Agile Training

Being Agile, not just Doing Agile

Joe Bergin and Fred Grossman offer an agile training course for teams learning to be Agile with XP and/or SCRUM. This has been used successfully to train teams at the onset of an agile development project as well as in a workshop setting at conferences such as XP and OOPSLA. The training is intended for key stakeholders, managers, and developers. Using the Whole Team concept, it should include anyone with an essential part to play in the success of the project.

The course is tailored to the client, but is typically four or five days long. The schedule might look like this for a group of about 20 participants, including the new team. This training is specialized to the needs of the team, whether co-located or distributed. The following schedule assumes the team is about to start on a new project soon after the training.

Monday:

AM: An Overview of Agile Development.
PM: A "Virtual Retrospective" of the process currently used by the team, with discussion of success and pain points.

Tuesday:

Extreme Construction: A hands-on agile immersion activity that lets you experience all of the agile (XP and Scrum) practices and values. Your agile team, complete with customers, developers, trackers and coaches, will plan, test, build and integrate an end-to-end, non-technical project by building a physical artifact. The exercise concludes with a retrospective and a debriefing of what you experienced and learned, and how the experience relates to real-world agile development.

Wednesday:

Iteration and Release Planning (the Planning Game) for your project. This includes instruction of Product Owner (Customer) in story writing as well as more on estimation and agile planning. Getting the overall system metaphor for the new project. What is a good story? The difference between stories and constraints.

Thursday:

Continuation of Wednesday's session. More stories. More estimation. Planning the team's daily practices. What practices does the team intend to use and the likely consequences of those choices. Discussions of the added dimensions of team size and team distribution.

Friday:

Special session for developers. What programming practices are needed to successfully be agile. Code requirements for refactoring, testing, integration, etc. Object-orientation beyond classes. Includes some discussion of Design Patterns.


Such a training course not only gives a team knowledge and skills it needs to begin a project, but has also proven instrumental, even essential, in bringing the participants together into a smoothly functioning team. While Extreme Construction is fun, it is also key both to giving a visceral sense of the agile world, and to team cohesiveness needed at the start.

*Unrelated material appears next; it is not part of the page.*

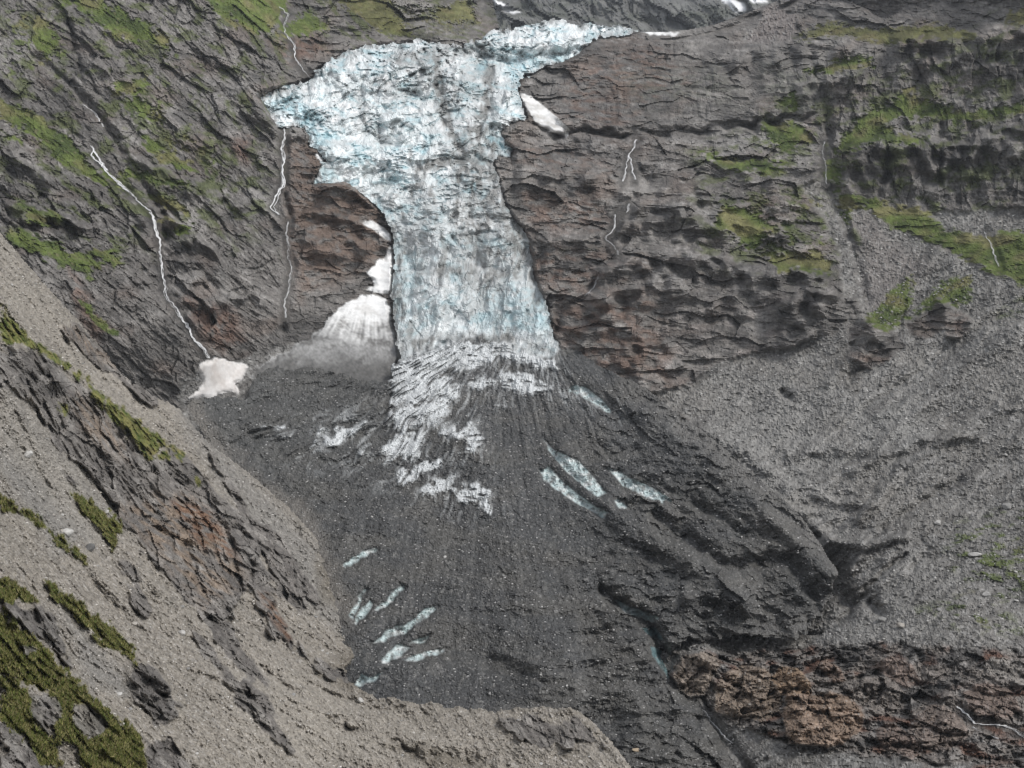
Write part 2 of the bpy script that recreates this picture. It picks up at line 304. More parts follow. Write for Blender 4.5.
def _cells(x, y, seed, jitter):
    xi = np.floor(x); yi = np.floor(y)
    f1 = np.full_like(x, 9); f2 = np.full_like(x, 9); bi = np.zeros_like(x); bj = np.zeros_like(x); bx = np.zeros_like(x); by = np.zeros_like(x)
    for a in (-1, 0, 1):
        for b in (-1, 0, 1):
            ci = (xi+a+4096); cj = (yi+b+4096); iu = ci.astype(np.uint32); ju = cj.astype(np.uint32)
            dx = xi+a+.5+jitter*(_h(iu, ju, seed)-.5)-x; dy = yi+b+.5+jitter*(_h(iu, ju, seed+1)-.5)-y
            d = dx*dx+dy*dy; n = d < f1
            f2 = np.where(n, f1, np.minimum(f2, d)); f1 = np.where(n, d, f1)
            bi = np.where(n, ci, bi); bj = np.where(n, cj, bj); bx = np.where(n, dx, bx); by = np.where(n, dy, by)
    iu = bi.astype(np.uint32); ju = bj.astype(np.uint32)
    return np.stack([bx, by, np.sqrt(f2)-np.sqrt(f1), _h(iu, ju, seed+2), _h(iu, ju, seed+3)-.5, _h(iu, ju, seed+4)-.5])
def facets(U, V, ang, sx, sy, seed, tilt=1.0, step=1.0, jitter=.95):
    """broken planar faces: every cell has its own height and slant. Returns height in units of sy, gap to the neighbour, cell tone"""
    a = math.radians(ang); x = (U*math.cos(a)+V*math.sin(a))/sx; y = (V*math.cos(a)-U*math.sin(a))/sy
    sh = x.shape; x = x.astype(f32).ravel(); y = y.astype(f32).ravel(); n = max(1, min(48, len(x)//20000))
    r = np.concatenate(list(POOL.map(lambda t: _cells(t[0], t[1], seed, jitter), zip(np.array_split(x, n), np.array_split(y, n)))), 1).reshape((6,)+sh)
    return step*(r[3]-.5)+tilt*(r[4]*r[0]+r[5]*r[1])*1.6, r[2], r[3]
def cracks(x, y, z, lam, seed, fp, width=.1):
    n = np.abs(noise(x/lam, y/lam, z/lam, seed)); return -np.maximum(1-n/width, 0)*lam*sstep(1.5, 4, lam/fp)
def speck(U, V, seed, k=1.7, ang=0, el=1.0):
    a = math.radians(ang); p = U*math.cos(a)+V*math.sin(a); q = V*math.cos(a)-U*math.sin(a)
    return noise(p/(k*el), q/k, 0*U+seed*.37, seed)
def beds(U, V, ang, lams, seed, warp, px, cut=.2):
    """bedding over the surface's own (u, v) chart, slabs running at ang below the horizontal"""
    a = math.radians(ang); al = U*math.cos(a)+V*math.sin(a); ac = U*math.sin(a)-V*math.cos(a)+warp
    h = np.zeros_like(U)
    for k, (lam, amp) in enumerate(lams):
        w = noise(al/(lam*7), ac/(lam*4), 0*U, seed+k*5)*.9+noise(al/(lam*2.2), ac/(lam*1.6), 0*U, seed+1+k*5)*.22
        q = ac/lam+w; f = q-np.floor(q)
        m = sstep(-.4, .4, noise(al/(lam*4), ac/(lam*1.5), 0*U+7, seed+2+k*5))
        h += np.minimum(f/(1-cut), (1-f)/cut)*m*lam*amp
    return h*px, al, ac
def paint(col, w, c):
    return col+(np.asarray(c, f32)-col)*w[..., None]
def ledges(U, V, jit, lst):
    h = np.zeros_like(U)
    for pl, amp, below, above in lst:
        p = np.array(pl, float); yl = np.interp(U[0], p[:,0], p[:,1])[None, :]+jit*8
        t = np.minimum(U-p[0,0], p[-1,0]-U); wn = sstep(0, 18, t)
        dv = V-yl
        f = np.where(dv > 0, np.exp(-np.maximum(dv, 0)/below), sstep(-above, 0, dv))
        h += 2.0*amp*wn*f*np.clip(.75+.7*jit, 0, 1.6)
    return h

ROCKG = np.array((.165,.155,.145)); ROCKD = np.array((.085,.082,.079)); ROCKL = np.array((.30,.285,.27)); ROCKR = np.array((.19,.105,.075))

COURSES = [[(92,146),(97,158),(105,168),(112,178),(122,187),(136,198),(150,213),(155,225),(160,250),(162,275),(164,293),(172,305),(185,325),(195,340),(208,358)],[(278,7),(283,11),(288,15),(283,25),(287,35),(292,45),(296,60),(303,70),(312,80)],
 [(637,140),(635,149),(628,154),(626,165),(623,182)],[(629,157),(633,168),(635,181)],[(628,204),(626,213),(616,215),(612,232),(606,239),(613,246),(620,256)],[(823,142),(825,160),(826,185)],[(284,128),(282,150),(283,168),(282,185),(276,198),(271,208),(279,215)],
 [(288,222),(286,240),(291,268),(286,296),(284,318)],[(958,708),(968,716),(975,725),(990,726),(1005,727),(1016,731),(1030,741)],[(697,704),(705,713),(716,726),(732,744)],[(985,232),(990,246),(996,256),(999,268)]]
# ================================================================== terrain sheet (both valley sides)
U, V = lattice(-120, 1150, -50, 830); H, W = U.shape
SIL = [(470,-90),(500,30),(540,30),(600,33),(628,31),(660,32),(690,29),(715,24),(735,17),(755,9),(768,4),(790,-5),(815,-20),(870,-90)]
sil = np.interp(U[0], [p[0] for p in SIL], [p[1] for p in SIL])[None, :].astype(f32)
over = np.maximum(sil-V, 0)                                     # rows past the skyline bend away behind it
Vc = np.maximum(V, sil)
D = evA(U, Vc)
under = np.maximum(sstep(-3, 6, samp(poly_sdf(P_ICEFALL), U, V)), sstep(6, 24, samp(poly_sdf(P_TONGUE), U, V)))
D = D+under*50
P = ray(U, Vc)*D[..., None]
P = P+np.stack([0*U, over*9, -over*over*.6-over*7], -1).astype(f32)
px = D/FPX
X, Y, Z = P[..., 0], P[..., 1], P[..., 2]
Nn = normals(np.stack([blur(P[..., k], 8) for k in range(3)], -1))
jU = noise(X/(18*px*1.0), Z/(18*px), Y/400, 3)*1.0
jit = noise(U/40, V/40, 0*U, 5); jit2 = noise(U/14, V/14, 0*U, 6); jit3 = noise(U/6, V/6, 0*U, 7)
wob = jit*6+jit2*4+jit3*2.5
left = sstep(330, 250, U)                                       # share of the steep diagonal strata
right = 1-left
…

We can include up to about thirty people in this training, though some parts of it are intended to get the team working fast. The first two days can be used in a larger group to give the organization a good feel for agile and what it offers. The last three days are intended to get the team moving so that it can potentially start an iteration (sprint) the following week.

Fred and Joe can serve as Coaches to the team over time. We can also lead retrospectives and provide continuing training of agile stakeholders as well as agile developers. Since we are also connected to many of the people who have developed agile methodology, we can arrange to bring in specialist consultants as needed.